The ignorance you’re displaying is truly astonishing.
I think I’m done with you.
Good luck bullshitting your kids.
Gee, Jeff, just when you were beginning to get into the spirit of the thing.
I am, of course well aware of the energy costs involved in extracting oil from oil shales; however I was not talking about oil shales, I was talking about oil sands.
If you stick around you might be able to find out that there is a difference between oil shale and oil sands. but I will make a note to make sure my kids are made aware of what that difference is so that they will be less inclined to make a public display of their touchingly “Americans know America” ignorance. And I will remind them that it is indeed a big world with many wonders indeed.
LOL.
I know the difference quite well.
I love how you’ve demolished the facts I ‘ve imparted to you. Incidentally, you’re welcome.
Good luck with the home schoolin’. You could do worse than reading them Candide, as you’ve got the whole Pangloss thing down.
Well, once you have got past the fact that oil sands take rather less than 3x energy recovered to extract then there are few facts left to demolish. Especially as the extraction technology is improving and is likely to continue to improve.
Candide will certainly be on the list. Dr. Pangloss is a delightful and rather provoking character. Remember, Pangloss was a caricature of determinism : as things went from bad to worse, Pangloss explained how this could only be a good thing as it was the only possible outcome. (Which seems to be your position rather than my own.)

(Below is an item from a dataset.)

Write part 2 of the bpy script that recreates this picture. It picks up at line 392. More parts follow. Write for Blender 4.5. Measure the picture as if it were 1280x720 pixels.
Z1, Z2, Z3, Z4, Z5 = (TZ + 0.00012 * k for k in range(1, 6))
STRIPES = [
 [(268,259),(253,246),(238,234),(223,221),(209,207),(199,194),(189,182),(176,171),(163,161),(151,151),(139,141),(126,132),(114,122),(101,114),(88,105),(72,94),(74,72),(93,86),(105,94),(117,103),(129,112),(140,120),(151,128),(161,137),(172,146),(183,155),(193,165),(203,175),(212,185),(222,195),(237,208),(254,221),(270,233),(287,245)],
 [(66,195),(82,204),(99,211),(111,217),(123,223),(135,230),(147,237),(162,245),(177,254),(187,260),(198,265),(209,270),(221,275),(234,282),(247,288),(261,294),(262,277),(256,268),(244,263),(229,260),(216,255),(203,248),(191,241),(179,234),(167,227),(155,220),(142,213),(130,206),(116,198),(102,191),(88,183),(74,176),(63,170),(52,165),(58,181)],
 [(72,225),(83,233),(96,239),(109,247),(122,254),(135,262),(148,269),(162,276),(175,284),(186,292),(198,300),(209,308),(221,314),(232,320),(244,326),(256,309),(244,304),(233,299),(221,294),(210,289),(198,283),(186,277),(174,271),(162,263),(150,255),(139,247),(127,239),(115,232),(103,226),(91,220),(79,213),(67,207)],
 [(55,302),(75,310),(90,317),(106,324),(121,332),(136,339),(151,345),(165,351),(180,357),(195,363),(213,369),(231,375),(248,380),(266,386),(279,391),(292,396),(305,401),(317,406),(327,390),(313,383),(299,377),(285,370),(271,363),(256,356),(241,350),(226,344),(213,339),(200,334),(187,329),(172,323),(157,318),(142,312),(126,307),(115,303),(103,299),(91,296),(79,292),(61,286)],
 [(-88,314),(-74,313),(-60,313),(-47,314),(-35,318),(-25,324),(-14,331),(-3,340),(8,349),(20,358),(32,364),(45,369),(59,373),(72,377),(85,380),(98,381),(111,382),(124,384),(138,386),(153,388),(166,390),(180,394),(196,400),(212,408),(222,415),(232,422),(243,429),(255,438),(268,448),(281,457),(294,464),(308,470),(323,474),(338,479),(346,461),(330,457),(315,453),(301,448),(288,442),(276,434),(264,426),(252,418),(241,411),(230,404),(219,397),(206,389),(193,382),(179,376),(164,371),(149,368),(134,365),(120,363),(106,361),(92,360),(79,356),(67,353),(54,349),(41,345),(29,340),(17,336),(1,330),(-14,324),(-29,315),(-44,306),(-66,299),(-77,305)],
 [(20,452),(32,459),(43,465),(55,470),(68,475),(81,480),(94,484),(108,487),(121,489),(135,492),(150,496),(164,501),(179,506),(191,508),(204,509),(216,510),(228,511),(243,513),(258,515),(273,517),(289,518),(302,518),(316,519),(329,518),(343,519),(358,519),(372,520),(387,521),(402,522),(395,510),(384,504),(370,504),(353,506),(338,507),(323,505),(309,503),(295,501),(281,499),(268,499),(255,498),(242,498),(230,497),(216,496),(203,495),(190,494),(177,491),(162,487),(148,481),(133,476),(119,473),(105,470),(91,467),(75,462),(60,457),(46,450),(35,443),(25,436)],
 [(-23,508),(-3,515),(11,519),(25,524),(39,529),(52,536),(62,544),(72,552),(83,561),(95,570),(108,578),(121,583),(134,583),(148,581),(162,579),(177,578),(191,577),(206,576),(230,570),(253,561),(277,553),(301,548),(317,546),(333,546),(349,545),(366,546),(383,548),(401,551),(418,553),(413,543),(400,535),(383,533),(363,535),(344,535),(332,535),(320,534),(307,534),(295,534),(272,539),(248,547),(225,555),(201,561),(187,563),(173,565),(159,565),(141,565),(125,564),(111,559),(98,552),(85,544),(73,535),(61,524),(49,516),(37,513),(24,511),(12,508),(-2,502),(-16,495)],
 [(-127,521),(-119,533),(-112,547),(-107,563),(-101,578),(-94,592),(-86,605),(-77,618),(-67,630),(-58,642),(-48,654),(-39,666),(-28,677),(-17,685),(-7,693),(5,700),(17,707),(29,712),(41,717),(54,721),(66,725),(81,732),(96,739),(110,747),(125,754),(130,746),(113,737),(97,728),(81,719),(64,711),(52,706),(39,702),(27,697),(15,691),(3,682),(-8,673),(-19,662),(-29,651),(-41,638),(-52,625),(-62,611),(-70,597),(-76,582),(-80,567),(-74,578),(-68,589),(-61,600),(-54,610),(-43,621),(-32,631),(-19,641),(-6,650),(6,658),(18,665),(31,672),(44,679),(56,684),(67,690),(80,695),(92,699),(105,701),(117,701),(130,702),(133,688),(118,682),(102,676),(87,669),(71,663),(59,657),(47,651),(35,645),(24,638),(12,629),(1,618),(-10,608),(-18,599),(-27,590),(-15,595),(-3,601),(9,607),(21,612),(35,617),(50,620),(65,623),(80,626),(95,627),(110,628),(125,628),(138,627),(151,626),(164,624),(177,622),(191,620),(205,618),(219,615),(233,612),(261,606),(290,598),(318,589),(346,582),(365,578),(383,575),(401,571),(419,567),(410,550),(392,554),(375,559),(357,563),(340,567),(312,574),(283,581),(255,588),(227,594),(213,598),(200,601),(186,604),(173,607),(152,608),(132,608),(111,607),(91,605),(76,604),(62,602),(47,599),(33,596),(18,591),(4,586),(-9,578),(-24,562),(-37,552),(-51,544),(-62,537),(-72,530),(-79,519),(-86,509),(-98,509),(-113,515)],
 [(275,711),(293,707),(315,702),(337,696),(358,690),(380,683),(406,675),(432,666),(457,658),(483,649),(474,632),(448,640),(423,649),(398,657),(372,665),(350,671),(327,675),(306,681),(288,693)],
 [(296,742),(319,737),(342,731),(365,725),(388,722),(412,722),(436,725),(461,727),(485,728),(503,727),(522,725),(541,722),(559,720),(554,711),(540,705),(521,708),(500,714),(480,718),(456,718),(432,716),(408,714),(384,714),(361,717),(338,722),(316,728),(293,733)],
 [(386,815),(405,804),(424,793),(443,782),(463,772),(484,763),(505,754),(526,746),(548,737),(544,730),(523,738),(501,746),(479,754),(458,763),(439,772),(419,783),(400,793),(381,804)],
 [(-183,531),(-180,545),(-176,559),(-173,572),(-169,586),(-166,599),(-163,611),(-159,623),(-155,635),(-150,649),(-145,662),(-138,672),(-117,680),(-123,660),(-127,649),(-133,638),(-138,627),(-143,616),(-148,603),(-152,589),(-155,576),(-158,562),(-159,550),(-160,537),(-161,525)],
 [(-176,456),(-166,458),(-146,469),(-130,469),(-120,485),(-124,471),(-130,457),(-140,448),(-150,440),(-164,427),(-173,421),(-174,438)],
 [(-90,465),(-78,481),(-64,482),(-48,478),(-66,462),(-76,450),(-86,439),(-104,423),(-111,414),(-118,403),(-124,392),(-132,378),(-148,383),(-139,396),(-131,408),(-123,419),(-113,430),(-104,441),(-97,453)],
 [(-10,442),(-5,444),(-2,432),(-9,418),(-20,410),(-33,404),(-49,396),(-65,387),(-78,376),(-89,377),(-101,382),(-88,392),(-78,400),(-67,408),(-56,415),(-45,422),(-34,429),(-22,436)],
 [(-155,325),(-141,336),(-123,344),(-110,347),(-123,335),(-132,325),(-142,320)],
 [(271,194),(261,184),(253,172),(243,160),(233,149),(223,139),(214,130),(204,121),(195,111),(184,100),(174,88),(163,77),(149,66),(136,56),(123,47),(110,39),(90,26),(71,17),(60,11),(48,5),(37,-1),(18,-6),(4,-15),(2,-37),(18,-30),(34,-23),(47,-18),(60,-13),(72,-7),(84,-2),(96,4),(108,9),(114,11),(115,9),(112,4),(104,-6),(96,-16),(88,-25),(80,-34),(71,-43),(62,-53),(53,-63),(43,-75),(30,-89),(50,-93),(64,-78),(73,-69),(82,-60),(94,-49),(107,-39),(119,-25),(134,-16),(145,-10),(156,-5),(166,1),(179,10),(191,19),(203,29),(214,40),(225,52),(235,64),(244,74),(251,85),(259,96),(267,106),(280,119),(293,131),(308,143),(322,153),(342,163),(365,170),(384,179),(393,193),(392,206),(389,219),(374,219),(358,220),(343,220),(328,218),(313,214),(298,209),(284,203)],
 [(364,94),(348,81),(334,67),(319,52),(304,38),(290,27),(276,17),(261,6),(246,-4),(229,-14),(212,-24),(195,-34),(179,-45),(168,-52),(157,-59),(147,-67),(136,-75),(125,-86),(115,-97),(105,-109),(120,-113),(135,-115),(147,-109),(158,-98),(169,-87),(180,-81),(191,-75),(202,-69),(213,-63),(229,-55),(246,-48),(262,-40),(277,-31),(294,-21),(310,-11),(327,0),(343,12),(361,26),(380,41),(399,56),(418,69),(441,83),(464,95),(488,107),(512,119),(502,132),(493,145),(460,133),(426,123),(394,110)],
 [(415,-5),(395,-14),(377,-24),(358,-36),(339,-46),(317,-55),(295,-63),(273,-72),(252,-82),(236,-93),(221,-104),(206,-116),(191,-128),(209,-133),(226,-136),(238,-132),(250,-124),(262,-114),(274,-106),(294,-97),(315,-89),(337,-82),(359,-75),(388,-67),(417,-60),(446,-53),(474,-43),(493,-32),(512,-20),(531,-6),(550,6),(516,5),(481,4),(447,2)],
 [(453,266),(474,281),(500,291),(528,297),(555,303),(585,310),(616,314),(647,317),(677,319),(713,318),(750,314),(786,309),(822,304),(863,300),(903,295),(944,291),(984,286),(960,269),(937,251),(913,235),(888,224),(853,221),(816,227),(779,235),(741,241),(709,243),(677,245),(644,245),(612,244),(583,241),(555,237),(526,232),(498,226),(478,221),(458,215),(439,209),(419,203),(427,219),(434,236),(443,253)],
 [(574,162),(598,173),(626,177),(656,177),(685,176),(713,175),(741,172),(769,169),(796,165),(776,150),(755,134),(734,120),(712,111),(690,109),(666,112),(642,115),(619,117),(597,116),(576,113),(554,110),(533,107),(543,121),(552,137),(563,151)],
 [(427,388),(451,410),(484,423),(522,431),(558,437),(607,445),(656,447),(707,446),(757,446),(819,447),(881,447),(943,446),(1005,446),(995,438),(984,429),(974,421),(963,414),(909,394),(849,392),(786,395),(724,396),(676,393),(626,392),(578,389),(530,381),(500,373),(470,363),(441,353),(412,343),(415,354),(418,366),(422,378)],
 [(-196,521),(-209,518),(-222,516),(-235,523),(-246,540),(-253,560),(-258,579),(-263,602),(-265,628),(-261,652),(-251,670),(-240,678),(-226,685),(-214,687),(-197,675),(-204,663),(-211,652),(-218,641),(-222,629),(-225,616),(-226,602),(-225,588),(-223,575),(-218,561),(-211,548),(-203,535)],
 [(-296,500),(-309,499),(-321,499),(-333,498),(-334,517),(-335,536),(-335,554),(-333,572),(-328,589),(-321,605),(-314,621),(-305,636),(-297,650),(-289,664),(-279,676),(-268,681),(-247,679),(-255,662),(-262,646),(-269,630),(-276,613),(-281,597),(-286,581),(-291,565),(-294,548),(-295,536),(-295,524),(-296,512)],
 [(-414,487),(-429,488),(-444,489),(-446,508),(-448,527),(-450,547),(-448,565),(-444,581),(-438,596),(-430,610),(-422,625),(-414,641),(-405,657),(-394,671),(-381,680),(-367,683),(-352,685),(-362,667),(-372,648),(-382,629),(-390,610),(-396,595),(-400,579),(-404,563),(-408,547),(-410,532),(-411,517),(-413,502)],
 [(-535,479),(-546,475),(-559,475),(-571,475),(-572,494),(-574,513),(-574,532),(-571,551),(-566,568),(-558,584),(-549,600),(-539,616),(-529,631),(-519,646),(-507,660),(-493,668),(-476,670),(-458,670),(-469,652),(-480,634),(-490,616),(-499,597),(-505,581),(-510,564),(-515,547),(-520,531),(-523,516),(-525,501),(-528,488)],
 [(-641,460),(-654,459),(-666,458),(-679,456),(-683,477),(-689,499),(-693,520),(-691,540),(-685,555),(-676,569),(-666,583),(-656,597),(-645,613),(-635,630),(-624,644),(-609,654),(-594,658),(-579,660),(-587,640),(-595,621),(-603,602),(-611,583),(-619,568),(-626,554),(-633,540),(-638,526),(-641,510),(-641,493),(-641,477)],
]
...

I am far from being a determinist or a pessimist. My own view is that we are just begining to explore the world where oil is a valuable commodity. It is going to cause massive shifts and those shifts are going to lead to a radical increase in economic activity. It will also lead to radically greater efficiencies which, in their turn, will have significant and positive enviornmental consequences.